Le revenu total de l’industrie se divise en deux parties. L’une de ces parties revient au capital qui procure les élémens sur lesquels ou au moyen desquels la reproduction industrielle s’opère : les économistes l’appellent profit ; l’autre est donnée aux mains qui ont concouru à la reproduction industrielle par le travail : c’est le salaire. Pour que l’industrie soit prospère, il faut que le fonds que le capital et le travail se partagent soit assez considérable pour que le capital puisse y trouver un profit suffisant, et le travail un salaire suffisant. Or, l’étendue de ce fonds est réglée, dominée par deux choses, par la concurrence étrangère et par la proportion qui existe entre la quantité de marchandises fabriquées dans le pays qui sont expédiées aux marchés étrangers, et le montant des équivalens que les consommateurs étrangers peuvent ou veulent envoyer en échange. Tout ce que peut faire la liberté du commerce, pour accroître le fonds où se puisent les profits et les salaires, c’est de laisser opérer ces causes régulatrices dans leur force spontanée et naturelle. La liberté du commerce, c’est la concurrence dégagée de toute entrave ; plus grande est la liberté du commerce, et plus sûrement, plus complètement la concurrence, soit étrangère, soit domestique, de ceux qui fournissent les marchés étrangers, détermine la somme du revenu que les classes adonnées à l’industrie ont à se partager.

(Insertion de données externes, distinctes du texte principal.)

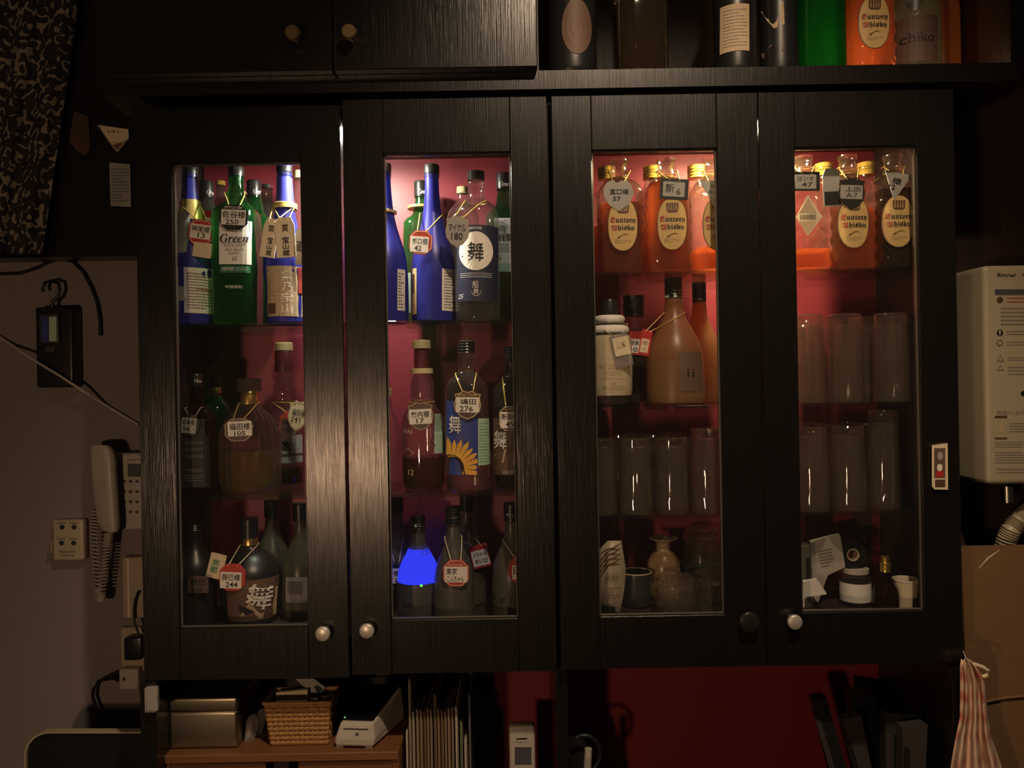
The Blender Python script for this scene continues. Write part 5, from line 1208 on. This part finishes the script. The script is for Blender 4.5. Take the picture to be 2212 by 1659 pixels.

Des marchandises de même nature et de même qualité se vendent sur les mêmes marchés aux mêmes prix. C’est entre ce niveau et la somme des frais matériels de la production que se trouve le fonds que les profits et les salaires se partagent. Le résultat d’une concurrence active et heureuse est de diminuer ce fonds dans les pays le moins favorisés. Or, depuis que la paix a permis à des concurrences redoutables de lutter sérieusement soit par leurs forces naturelles, soit à l’aide de protections artificielles, avec l’industrie britannique, celle-ci a vu le fonds où elle puise ses profits et ses salaires se réduire dans la mesure même des progrès accomplis par ces concurrences. « À chaque

  1. Livraison du 15 août 1843. Politique commerciale de l’Angleterre.